As has been pointed out, similar or worse examples exist in English-speaking countries and presumably in all countries where ad-hoc messages are scrawled onto large sheets of metal.
When I see errors like "duel access, great visability" I don't have any trouble understanding what was intended, but the misspellings are easily identified. Although the shape of English (and all alphabetical language) words plays a part in reading them quickly, with Chinese characters that are all shapes perhaps small errors are not that noticeable if one is just skimming and not looking too closely.
Ellen K. said,
July 27, 2018 @ 10:28 am
Looking at these from the perspective of someone who does not read Chinese characters, I do think that some of them, the differences may amount to poor handwriting or too thick a brush for the character size and complexity. Other differences, though, are definitely either error or character variation.
Nikhil Sonnad said,
July 27, 2018 @ 1:14 pm
I noticed in the Japanese version that @Guy_H shared that, in the example of 賄賂 (wairo, corruption) many people were using the incorrect radical/component on the left side. The radical, 貝, of course means "money; currency." As someone who speaks/reads Mandarin but knows little about Japanese, may I ask: Does Japanese education spend less time teaching the meanings of radicals/components? It seems odd to me that with such an obviously money-related term people would default to other components.
Bathrobe said,
July 27, 2018 @ 6:31 pm
The problem with 賄賂 in Japanese is that the phonetic components are so far off base. The on-yomi of 有 is usually yū in Japanese. 各 is kaku but pronounced as raku in a number of characters (絡, 酪, 落, 烙, etc). (Also ro in some like 路, but this only caused people to choose 路 instead of 賂.) Wai and ro are just plain unintuitive to most people. Wai is more likely to call up 歪 (crooked) or 隈 (obscene) in people's minds. Ro calls up 路 (road). As Nikhil Sonnad said, if they had remembered that 'bribery' is related to money (貝 shell, money), they would have been on the right track, but because these characters are so rare, virtually found only as a set in the word wairo, and because the pronunciation cues are so far off base, people don't know where to start.
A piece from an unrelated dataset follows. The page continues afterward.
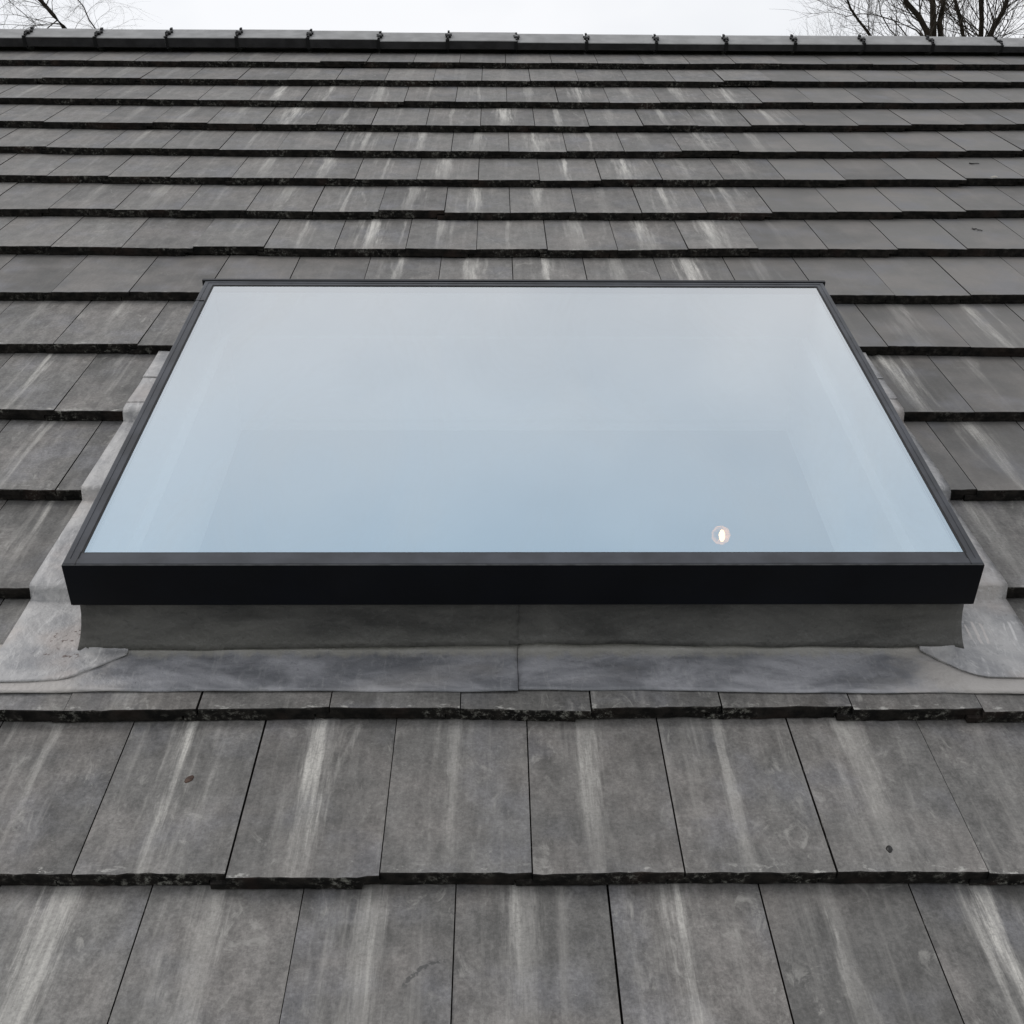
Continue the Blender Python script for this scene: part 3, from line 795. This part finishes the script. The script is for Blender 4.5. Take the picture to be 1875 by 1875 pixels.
# ---------------------------------------------------------------- trees
def tube(mb, pts, r0, r1, sides):
    rings = []
    n = len(pts)
    for i, p in enumerate(pts):
        d = (pts[min(i + 1, n - 1)] - pts[max(i - 1, 0)]).normalized()
        a = d.orthogonal().normalized(); b = d.cross(a)
        r = r0 + (r1 - r0) * i / (n - 1)
        rings.append([mb.vert(p + (a * math.cos(2 * math.pi * k / sides) + b * math.sin(2 * math.pi * k / sides)) * r) for k in range(sides)])
    for x, y in zip(rings, rings[1:]):
        for k in range(sides): mb.face((x[k], x[(k + 1) % sides], y[(k + 1) % sides], y[k]))
def branch(tr, cr, rnd, p, d, L, r, depth, droop=0.0, zlim=None):
    n = 5 if depth > 1 else 4
    pts = [p.copy()]; q = p.copy(); dd = d.normalized()
    for i in range(n):
        dd = (dd + Vector((rnd.gauss(0, .16), rnd.gauss(0, .16), rnd.gauss(0.03 - droop, .13)))).normalized()
        q = q + dd * L / n; pts.append(q.copy())
    tube(tr if r > 0.02 else cr, pts, r, r * 0.45, 6 if r > 0.03 else (4 if r > 0.009 else 3))
    if depth == 0: return
    for c in range(rnd.randint(4, 6) if depth < 3 else rnd.randint(4, 6)):
        t = rnd.uniform(0.25, 1.0); i = min(int(t * n), n - 1)
        pp = pts[i].lerp(pts[i + 1], t * n - i)
        ax_ = (pts[i + 1] - pts[i]).normalized()
        side = ax_.orthogonal().normalized(); side.rotate(Matrix.Rotation(rnd.uniform(0, 6.28), 3, ax_))
        nd = (ax_ * 0.75 + side * rnd.uniform(0.45, 0.9) + Vector((0, 0, 0.25 - droop * 3)))
        branch(tr, cr, rnd, pp, nd, L * rnd.uniform(0.45, 0.7), r * rnd.uniform(0.38, 0.55), depth - 1, droop)
def tree(label, base, seed, limbs, trunk_top, tr_r, droop=0.0, depth=3, twig='twig', name='bare_tree'):
    rnd = random.Random(seed)
    t = empty(name, base); tag(t, label, 'tree', 'bare trees behind the ridge')
    tr, cr = MB(), MB()
    B = Vector(base)
    tt = Vector(trunk_top) - B
    pts = [tt * (i / 6) + Vector((rnd.gauss(0, .06), rnd.gauss(0, .06), 0)) * (0 < i < 6) for i in range(7)]
    tube(tr, pts, tr_r, tr_r * 0.6, 8)
    for lm in limbs:
        P_ = [Vector(p) - B for p in lm['pts']]
        # refine with jitter
        pp = [P_[0]]
        for a, b in zip(P_, P_[1:]):
            for k in (1, 2, 3): pp.append(a.lerp(b, k / 3) + (Vector((rnd.gauss(0, .05), rnd.gauss(0, .05), rnd.gauss(0, .02))) if k < 3 else Vector()))
        r0, r1 = lm['r']
        tube(tr, pp, r0, r1, 7)
        n = len(pp)
        for c in range(lm.get('n', 10)):
            tq = rnd.uniform(lm.get('from', 0.3), 1.0) * (n - 1); i = min(int(tq), n - 2)
            p = pp[i].lerp(pp[i + 1], tq - i); ax_ = (pp[i + 1] - pp[i]).normalized()
            side = ax_.orthogonal().normalized(); side.rotate(Matrix.Rotation(rnd.uniform(0, 6.28), 3, ax_))
            nd = ax_ * 0.6 + side * rnd.uniform(0.5, 1.0) + Vector((0, 0, 0.25 - droop * 4))
            branch(tr, cr, rnd, p, nd, rnd.uniform(*lm.get('L', (1.1, 2.2))), (r0 + (r1 - r0) * tq / n) * rnd.uniform(0.12, 0.30), depth - 1, droop)
    tr.build('trunk', M['bark'], t, True); cr.build('crown', M[twig], t)
TY = 19.6
tree('bare tree with a thick upright brown trunk rising above the ridge on the right', (8.0, TY, GZ), 21,
     [dict(pts=[(7.95, TY, 3), (7.95, TY, 6), (7.92, TY, 8.15), (7.72, TY, 9.2), (7.3, TY, 11)], r=(0.085, 0.03), n=34, **{'from': 0.25}),
      dict(pts=[(7.95, TY, 7.4), (8.03, TY, 8.2), (8.2, TY + .2, 9.2), (8.5, TY, 11)], r=(0.06, 0.03), n=18),
      dict(pts=[(8.0, TY, 3.5), (8.0, TY - .3, 6.6), (7.70, TY - .3, 7.95), (7.25, TY - .3, 8.75), (6.6, TY, 9.8)], r=(0.075, 0.03), n=20, **{'from': 0.3}),
      dict(pts=[(8.0, TY, 4.5), (7.6, TY + .4, 7.0), (6.95, TY + .3, 7.95), (6.5, TY + .3, 8.55), (6.0, TY, 9.3)], r=(0.045, 0.012), n=40, **{'from': 0.25}, L=(0.6, 1.5))],
     (8.0, TY, 5.0), 0.17)
tree('densely branched bare tree at the right edge of the sky', (9.2, TY + 1.2, GZ), 33,
     [dict(pts=[(9.2, TY + 1, 3), (9.1, TY + 1, 7), (9.2, TY + 1, 8.6), (9.0, TY + 1, 11)], r=(0.075, 0.03), n=32, **{'from': 0.25}),
      dict(pts=[(9.2, TY + 1, 4), (9.3, TY + 1.3, 7.8), (9.75, TY + 1.3, 8.9), (10.2, TY + 1, 11)], r=(0.07, 0.03), n=32, **{'from': 0.25}),
      dict(pts=[(9.2, TY + 1, 4), (8.9, TY + .7, 7.2), (8.65, TY + .7, 8.6), (8.2, TY + 1, 11)], r=(0.05, 0.025), n=30, **{'from': 0.25})],
     (9.2, TY + 1.2, 5.5), 0.18)
tree('thin pale bare tree low behind the ridge left of the thick trunk', (6.7, TY + 3.5, GZ), 47,
     [dict(pts=[(6.7, TY + 3.5, 4), (6.8, TY + 3.5, 7.2), (7.1, TY + 3.5, 8.6)], r=(0.04, 0.015), n=34, **{'from': 0.3}, L=(0.6, 1.4)),
      dict(pts=[(6.7, TY + 3.5, 4), (6.5, TY + 3.5, 7.5), (6.4, TY + 3.5, 8.3)], r=(0.03, 0.01), n=30, **{'from': 0.3}, L=(0.4, 0.9))],
     (6.7, TY + 3.5, 5.0), 0.12, twig='twig_pale')
tree('bare tree with one dark leaning limb above the left end of the ridge', (-6.3, TY, GZ), 52,
     [dict(pts=[(-5.9, TY, 4.5), (-6.7, TY, 6.9), (-7.42, TY, 7.80), (-8.02, TY, 8.42), (-9.1, TY, 9.6)], r=(0.05, 0.03), n=26, **{'from': 0.5}, L=(0.5, 1.2)),
      dict(pts=[(-7.1, TY, 7.4), (-7.15, TY + .3, 8.0), (-7.6, TY + .3, 8.7), (-8.1, TY + .3, 9.6)], r=(0.016, 0.006), n=34, L=(0.4, 0.9)),
      dict(pts=[(-9.1, TY, 9.6), (-8.75, TY, 8.8), (-8.5, TY, 8.35), (-8.15, TY, 8.0)], r=(0.012, 0.004), n=22, L=(0.3, 0.7))],
     (-6.3, TY, 4.8), 0.15, droop=0.05, twig='twig_pale')

# ---------------------------------------------------------------- small things lying on the tiles
def on_roof(name, u, v, lift=0.0):
    return tuple(W(u, v, tile_top(u, v) + lift))
def blob(name, u, v, a, b, h, rot, m_, label, cat):
    mb = MB(); rnd = random.Random(int(u * 1000)); rings = []
    for j in range(6):
        ph = math.pi / 2 * j / 5
        rings.append([mb.vert((a * math.cos(ph) * math.cos(t) * rnd.uniform(.85, 1.1), b * math.cos(ph) * math.sin(t) * rnd.uniform(.85, 1.1), h * math.sin(ph))) for t in [2 * math.pi * i / 14 for i in range(14)]])
    for x, y in zip(rings, rings[1:]):
        for i in range(14): mb.face((x[i], x[(i + 1) % 14], y[(i + 1) % 14], y[i]))
    mb.face(rings[0][::-1])
    o = mb.build(name, m_, None, True); o.location = on_roof(name, u, v, 0.0005)
    o.rotation_euler = (Matrix.Rotation(PITCH - 0.069, 3, 'X') @ Matrix.Rotation(rot, 3, 'Z')).to_euler()
    tag(o, label, cat); return o
blob('seed_pod', 0.795, 0.060, 0.007, 0.011, 0.007, -0.2, M['pod'], 'small black seed pod lying on a near tile right of centre', 'seed pod')
blob('dead_leaf', -0.657, 0.273, 0.008, 0.013, 0.0025, -0.5, M['leaf'], 'small brown dead leaf stuck flat on the tile below the lead apron, left of centre', 'leaf')
blob('dry_leaf', 2.475, 4.237, 0.02, 0.012, 0.008, 0.3, M['pale'], 'tiny pale dry leaf caught on a tile edge near the right edge', 'leaf')
def twig(u, v, L, rot, seed, label):
    rnd = random.Random(seed); mb = MB()
    pts = [Vector((L * (i / 5 - .5), rnd.gauss(0, L * .06), 0.004 + rnd.uniform(0, .004))) for i in range(6)]
    tube(mb, pts, 0.0035, 0.002, 5)
    o = mb.build('twig', M['pod'], None); o.location = on_roof('t', u, v, 0.0); o.rotation_euler = (Matrix.Rotation(PITCH - 0.069, 3, 'X') @ Matrix.Rotation(rot, 3, 'Z')).to_euler()
    tag(o, label, 'twig'); return o
twig(2.473, 4.512, 0.05, 0.0, 1, 'short dark twig lying level on the upper right tiles')
twig(2.166, 3.565, 0.05, -0.7, 2, 'short dark crooked twig on a tile nearer the skylight at the right')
With 翻訳 hon'yaku, the substitution of 本 for 翻 is understandable because of a feeling that translation involves translating books (本 hon).
unekdoud said,
July 27, 2018 @ 9:17 pm
@B.Ma I'm not sure if my experience is different from others, but as you probably guessed I didn't/couldn't skim the sign, and trying to read/sound out each character individually makes the errors obvious to my eyes.
The examples of similar-shaped components I gave demonstrate that these miswritten forms are basically useless as phonetic and semantic hints. Stretching the English sign analogy, it would be closer to "dzal access great visitibly".
"Bad handwriting" or "poor handwriting" might invoke the mental image of a haphazard imbalance of forms, but the characters here are almost as neat (by modern standards) as those written with pen and paper, except for that awkward stroke thickness in the additional 亻 radical (which, on second look, seems like it was added after the rest of 负). I believe the signwriter could have easily included details like the missing strokes in 停 and the hook in 市 even on this medium.
Bathrobe said,
July 27, 2018 @ 11:30 pm
I had no trouble reading what it said, but only because it's such stereotyped wording that I knew what it said before I'd read more than two or three characters. The 负 was unreadable, but no problem since I knew what it said.
Scott P. said,
July 30, 2018 @ 3:04 pm
Similarly with english, much of english is allophonic & redundant, for example, we spell 'way, but 'wa' without the 'y' wood have the SAME pronunciation per the traditional rules, since a long 'a' is the same as 'ay'. similarly 'tha' wood equal 'they', wood wood equal 'would', since obviously the 'l' in would was lost from the beginning, english having vocalized the 'l' as common thruout Europe.
Not redundant, because 'would' and 'wood' are homonyms, but have different meanings. I have seen studies that show that distinguishing homonyms visually speeds reading and comprehension.
And I would think 'wa' would be pronounced like 'ma' and 'pa', and nothing like 'way,' given usual patterns of English phonology.
Michele said,
July 30, 2018 @ 3:16 pm
Scott P wrote: “And I would think 'wa' would be pronounced like 'ma' and 'pa', and nothing like 'way,' given usual patterns of English phonology.”
I was going to say the same thing. And not just English phonology, but also others, including Japanese romaji. “E” would indicate the “long A” sound.
So, I think “we” would be “way” and “wi” would be “we” in this system. Wa wi wu we wo = wah we woo way woah.
unekdoud said,
July 30, 2018 @ 11:30 pm
@Michelle: As far as I can tell, the vowel/dipthong of "way" is the long vowel EI えい in Japanese. For me, E え is the vowel in "when". A short word with both sounds is keiken 経験. For Mandarin, this distinction can be found between wèi 位 and yè 夜.
Michele said,
July 31, 2018 @ 4:30 pm
@unekdoud
I agree that "way" is more properly rendered as "ei" — but "we" is closer to "way" than "wa" is. "Wa" is "wah".
Ellen K. said,
July 31, 2018 @ 7:53 pm
@ Scott P.
Personally, I didn't even notice that Yoandri Dominguez had used some wrong spellings (presumably on purpose) in his post, when I read it the first time, reading all the words in context. It wasn't till later, seeing your post quoting him, and noticing one of the words while not reading through that part of the post, that I realized he's used the wrong homophones in spots.
Although, I have noticed sometimes spelling differences with homophones, and in particular proper nouns being capitalized, can make up for differences in how we say things that aren't encoded in writing.